Posiadanie prawa jazdy powinno oznaczać wiedzę i umiejętności uprawniające do prowadzenia pojazdu mechanicznego o masie do 3,5 tony. Brzmi jak oczywista teoria, prawda?
Niestety, to raczej utopia. Wielu użytkowników pojazdów nie radzi sobie za kierownicą. Powody? Stres, kłopoty z koordynacją ruchową i wiele, wiele innych. Niektórzy po prostu nie nadają się do takich czynności. Koniec, kropka.
Są tacy, którzy zdobędą prawo jazdy, ale wciąż uczą się podstaw. Niewykluczone, że właśnie tak było w tym warszawskim przypadku. Jeśli wzrok nas nie myli, za kierownicą francuskiego auta znajdowała się młoda kobieta.
Osoba, która prowadziła wspomniany pojazd zdecydowała się na zawracanie. Problem w tym, że wybrała do tego najgorsze z możliwych miejsc – skrzyżowanie z przejściem dla pieszych. Mogła jechać kawałek dalej i wykonać ten manewr poprawnie.
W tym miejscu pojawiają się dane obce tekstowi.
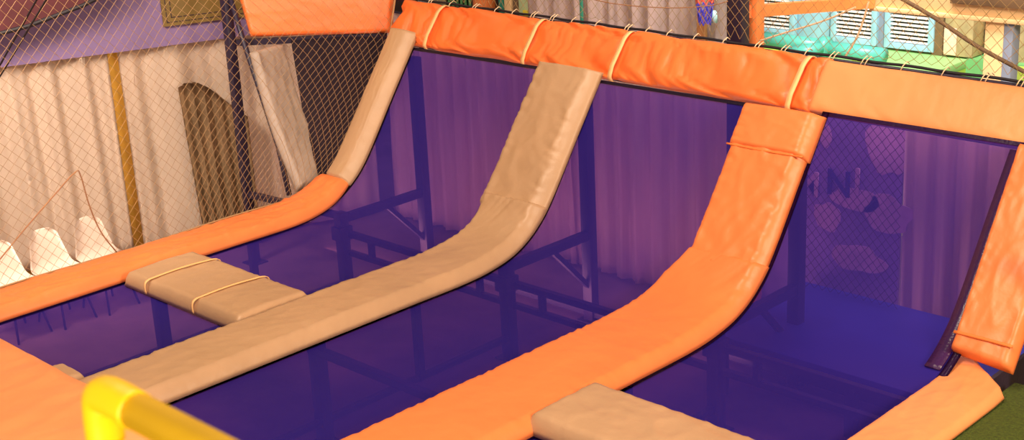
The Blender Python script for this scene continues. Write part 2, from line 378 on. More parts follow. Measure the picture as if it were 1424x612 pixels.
# ================= LONG PADS =================
def crease(sc, depth, wid):          # a fold across the pad at arc length sc
    return lambda s, a: -depth*math.exp(-((s-sc)/wid)**2)
def addpad(name, label, frames, m, group=None, **kw):
    o = obj(name, pad_mesh(frames, **kw), m); tag(o, label, 'pad', group); return o
G = 'padding strips between the trampolines'
def fan(s, a, s1, seed):   # puckers gathering toward the right edge of a fold
    d = s1-s
    if d > 0.5 or d < 0: return 0
    q = 1-abs(noise.noise(Vector((a*9+d*6, seed, 0))))*2
    return 0.024*q*(1-d/0.5)*(0.3+a)
sE = s_of_y(8.12)
tl = addpad('padding_strip', 'long tan padding strip lying flat from the yellow railing to the curved wall',
    rib_frames(lambda f: -8.31 if f < .93 else -8.31-0.06*(f-.93)/.07, -7.67, 3.85, 8.10), 'tan', G, th=0.115, seed=1, amp=0.0045, edge=0.011, slant=(0.03, 0.06),
    tuck=lambda s, a: fan(s, a, s_of_y(8.1), 3))
tu = addpad('padding_strip', 'tan padding strip climbing the curved purple wall, its square top under the orange roll',
    rib_frames(lambda f: -8.38+0.03*f, lambda f: -7.67+0.02*f, 8.00, 8.85), 'tan', G, th=0.10, seed=2, amp=0.011, edge=0.018, slant=(0.02, 0.10), fs=1.3, round_end=(0.03, 0.02))
ol = addpad('padding_strip', 'long orange padding strip lying flat across the middle, from bottom edge to the curve',
    rib_frames(lambda f: -6.21 if f < .93 else -6.21+0.10*(f-.93)/.07, -5.42, 3.6, 8.08), 'orange', G, th=0.105, seed=4, amp=0.004, edge=0.011, slant=(0.03, 0.05),
    tuck=lambda s, a: 0.6*fan(s, a, s_of_y(8.08), 8))
ou = addpad('padding_strip', 'orange padding strip climbing the curved wall, folded and belted at its top',
    rib_frames(lambda f: -6.10, lambda f: -5.43, 7.98, 8.74), 'orange', G, th=0.095, seed=5, amp=0.013, edge=0.018, slant=(0.02, 0.06), fs=1.2, round_end=(0.03, 0.03))
# the folded cap and belt of the orange wall pad
cap_fr = rib_frames(-6.12, -5.41, 8.58, 8.80, lift=0.004, step=0.012)
obj('folded_cap', pad_mesh(cap_fr, 0.125, seed=6, amp=0.008, edge=0.014, slant=(0.03, 0.05), round_end=(0.04, 0.04), bulge=0.012, fs=2.0), 'orange', ou)
bm = bmesh.new(); p, T, N = prof(s_of_y(8.585)); tube(bm, [Vector((-6.11+0.69*k/20, 0, 0)) + Vector((0, p.y, p.z)) + N*(0.113+0.012*math.sin(math.pi*k/20)) - T*0.01*math.sin(math.pi*k/20) for k in range(21)], 0.008, 8); obj('belt', bm, 'ostrap', ou)
el = addpad('padding_strip', 'orange padding strip along the foot of the netting, rounded end at the curve',
    rib_frames(lambda f: -10.50 if f < .9 else -10.50-0.0*(f-.9), lambda f: -10.02-0.10*max(0, (f-.8)/.2)**2, 3.85, 7.93), 'orange', G, th=0.10, seed=11, amp=0.012, edge=0.010, slant=(0.02, 0.05), round_end=(0.05, 0.16), fs=.8)
eu = addpad('padding_strip', 'tan padding strip climbing the curved wall at the corner beside the netting',
    rib_frames(-10.42, -10.09, 7.90, 8.92), 'tan', G, th=0.10, seed=12, amp=0.004, edge=0.006, slant=(0.02, 0.10), round_end=(0.03, 0.03))
fr_ = []
for i in range(190):
    t = i/189; yl = 4.2+(8.06-4.2)*t; yr_ = 4.2+(7.74-4.2)*t; zz = lambda y: 0.012+0.55*max(0, y-7.55)**2*.6
    fr_.append((Vector((-3.87, yl, zz(yl))), Vector((-3.42, yr_, zz(yr_))), Vector((0, 0, 1)), 3.8*t))
rl = addpad('padding_strip', 'flat orange padding strip beside the green turf, cut slanting at its far end', fr_, 'peach', G, th=0.06, seed=13, amp=0.007, edge=0.003, slant=(0.02, 0.03), round_end=(0.05, 0.03))
fr_ = []; T = Vector((0, 0.583, 0.812)); N = Vector((0, -0.812, 0.583))
for i in range(75):
    t = i/74; c = Vector((0, 8.15, 0.43)) + T*(-0.36+1.5*t) + N*0.035
    fr_.append((Vector((-3.86-.02*t, c.y, c.z)), Vector((-3.44, c.y-0.02, c.z-0.03)), N, 1.5*t))
ru = addpad('padding_strip', 'orange padding strip climbing the wall at the right edge of the view',
    fr_, 'orange', G, th=0.10, seed=14, amp=0.008, edge=0.013, slant=(0.01, 0.03), round_end=(0.04, 0.04), fs=1.1)
bm = bmesh.new(); c = Vector((0, 8.15, 0.43)) - T*0.24 + N*0.143
band(bm, [Vector((-3.86+0.40*k/12, c.y, c.z)) + N*(0.010*math.sin(math.pi*k/12)) for k in range(13)], T, 0.02, 0.01); obj('belt', bm, 'ostrap', ru)

# cross pads
def crosspad(name, label, x0, x1, y0, y1, z, m, th, seed, **kw):
    fr_ = line_frames((x0, y1, z), (x1, y1, z), (0, -1, 0), y1-y0, (0, 0, 1))
    return addpad(name, label, fr_, m, 'short pads across the trampolines', th=th, seed=seed, **kw)
cp = crosspad('cross_pad', 'short tan pad with two yellow straps crossing between the leftmost beds', -9.97, -8.34, 5.33, 6.03, 0.0, 'tan', 0.12, 21, amp=0.006, edge=0.004, slant=(0.02, 0.03), round_end=(0.04, 0.04))
for x in (-9.62, -8.93):
    bm = bmesh.new(); pts = []
    for t, h in ((5.315, 0.02), (5.312, 0.07), (5.325, 0.112), (5.36, 0.130)): pts.append((x+0.01, t, h))
    pts += [(x+0.01+0.02*k/10, 5.40+0.56*k/10, 0.1335+0.012*math.sin(math.pi*k/10)) for k in range(11)]
    pts += [(x+0.03, 6.03, 0.11), (x+0.03, 6.045, 0.03)]
    band(bm, catmull(pts, 3), (1, 0, 0), 0.026, 0.006); obj('strap', bm, 'strap', cp)
crosspad('cross_pad', 'smooth tan pad crossing from the long orange strip at the bottom edge', -5.50, -3.90, 5.50, 6.17, 0.012, 'tan', 0.125, 22, amp=0.010, edge=0.004, slant=(0.03, 0.04), round_end=(0.07, 0.05))
crosspad('cross_pad', 'tan pad tip poking out at the edge of the large orange front mat', -8.74, -8.40, 3.90, 4.11, 0.0, 'tan', 0.09, 23, amp=0.004, edge=0.003, slant=(0.02, 0.02))
# large front mat
fr_ = line_frames((-13.6, 4.01, 0.02), (-7.10, 4.01, 0.02), (0, -1, 0), 1.7, (0, 0, 1), 0.04)
fr_ = [(L + Vector((0, 0.02*noise.noise(Vector((s*2, 0, 0))), 0)), Rr, N, s) for L, Rr, N, s in fr_]
addpad('front_mat', 'large orange padded mat filling the bottom left corner behind the yellow railing', fr_, 'peach', th=0.16, seed=31, amp=0.014, edge=0.010, slant=(0.05, 0.03), round_end=(0.1, 0.14), bulge=0.03)

# grey pad in the corner bay
fl = [Vector((-11.40, 7.80, 1.38)), Vector((-10.66, 7.66, 0.10))]
frs = []
for i in range(50):
    t = i/49; a = fl[0].lerp(fl[1], t) + Vector((-0.05*math.sin(math.pi*t), 0, -0.06*math.sin(math.pi*t)))
    wd = Vector((-0.08, 0.44, 0.0)).lerp(Vector((-0.04, 0.46, 0.0)), t)
    T = (fl[1]-fl[0]).normalized(); N = wd.cross(T).normalized()
    if N.z < 0: N = -N
    frs.append((a+wd, a, N, 1.5*t) if False else (a, a+wd, N, 1.5*t))
addpad('corner_pad', 'grey crinkled pad leaning in the left corner behind the netting', frs, 'grey', th=0.09, seed=41, amp=0.010, edge=0.008, slant=(0.02, 0.04), fs=1.5)

# ================= TOP ROLLS =================
RT = Vector((0, 0.594, 0.804)); RN = Vector((0, -0.804, 0.594)); RB = Vector((0, 8.93, 1.285))
def TZ(x): return 0.012*(-3.8-x)      # the top edge climbs slightly towards the left
def roll_sec(n=36, h=0.46, d=0.13):
    pts = []
    for k in range(n):
        t = 2*math.pi*k/n; c, s = math.cos(t), math.sin(t)
        pts.append((h/2 + h/2*math.copysign(abs(c)**0.45, c), d/2 + d/2*math.copysign(abs(s)**0.5, s)))
    return pts
def roll_mesh(x0, x1, seed, amp, straps=(), endr=0.10, h=0.46, d=0.13):
    bm = bmesh.new(); rings = []; n = int((x1-x0)/0.02)
    for i in range(n+1):
        x = x0+(x1-x0)*i/n; ring = []
        k = min(1, (x-x0)/endr, (x1-x)/endr); k = math.sqrt(max(0, 1-(1-k)**2)); k = 0.55+0.45*k
        pin = max([math.exp(-((x-q)/0.06)**2) for q in straps] + [0])
        for a, b in roll_sec(h=h, d=d):
            front = max(0, b/d-0.2)
            rel = a/h
            v = rel*1.0 + x*0.62 + 0.25*noise.noise(Vector((x*1.1, rel, seed+2)))
            w1 = max(0, 1-abs(noise.noise(Vector((x*0.55, v*2.6, seed))))*4.5)**2
            w3 = max(0, 1-abs(noise.noise(Vector((x*0.9+4, v*5.5+3, seed+8))))*4.2)**2
            w2 = noise.noise(Vector((x*3, rel*3, seed+4)))
            off = amp*front*(-1.0*w1 - 0.55*w3 + 0.8*w2 + 0.3)
            bb = b*(1-0.22*pin)*k + off*(1-0.6*pin); aa = h/2+(a-h/2)*(1-0.05*pin) - 0.02*noise.noise(Vector((x*1.5, seed, 2)))*(1 if a < h/2 else .3)
            p = RB + RT*aa + RN*bb; ring.append(bm.verts.new((x, p.y, p.z+TZ(x))))
        rings.append(ring)
    m = len(rings[0])
    for A, B in zip(rings, rings[1:]):
        for j in range(m): bm.faces.new((A[j], A[(j+1) % m], B[(j+1) % m], B[j]))
    bm.faces.new(rings[0][::-1]); bm.faces.new(rings[-1])
    return bm
straps = [aty(px, py, 8.93).x for px, py in ((600, 30), (737, 55), (859, 72), (1108, 108))]
XS = aty(1130, 115, 8.9).x; XL = aty(545, 28, 8.95).x
r1 = obj('padded_roll', roll_mesh(XL, XS+0.02, 3, 0.062, straps), 'orange_deep')
tag(r1, 'long wrinkled orange padded roll tied with four straps along the top edge', 'pad', 'padded rolls on the top rail')
for q in straps:
    bm = bmesh.new(); pts = []
    for a, b in [(-.02, .0), (-.025, .06), (-.005, .115), (.05, .135)] + [(0.05+.34*k/8, .146) for k in range(1, 8)] + [(.40, .13), (.445, .10), (.46, .05), (.46, .0)]:
        p = RB + RT*a + RN*b; pts.append((q - 0.02 + 0.05*a, p.y, p.z+TZ(q)))
    band(bm, catmull(pts, 3), (1, 0, 0), 0.045, 0.006)
    obj('strap', bm, 'strap', r1)
r2 = obj('padded_roll', roll_mesh(XS-0.02, -2.4, 14, 0.008, (), 0.06, h=0.435, d=0.14), 'peach')
tag(r2, 'smooth light orange padded roll at the right end of the top edge', 'pad', 'padded rolls on the top rail')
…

Coś skłoniło ją jednak, by zrobić to właśnie tutaj.
Manewr był ostrożny, ale przy tym – bardzo niepewny. Widać, że osoba prowadząca Peugeota raczej nie radziła sobie z pojazdem, a do tego musiała się zestresować, bo w konsekwencji nie patrzyła w lusterka.
Po chwili uderzyła w stojącą za nią Kię. Kierowca koreańskiego samochodu od razu otworzył drzwi, by spojrzeć, co się stało. Efekt był taki, że uszkodzone zostały karoserie dwóch pojazdów. Niby niewielka prędkość, ale wizyta u blacharza będzie nieunikniona, bo doszło do wgnieceń.
Jakby sprawczyni trafiła na mało wyrozumiałego policjanta, to mogłaby stracić prawo jazdy. Dlaczego? Ponieważ suma punktów za kolizję i zawracanie w niedozwolonym miejscu, a przy tym blokowanie ruchu to więcej, niż można. Pozostaje wierzyć, że kobieta wyciągnie wnioski z tej lekcji i nie będzie postępować już w taki sposób.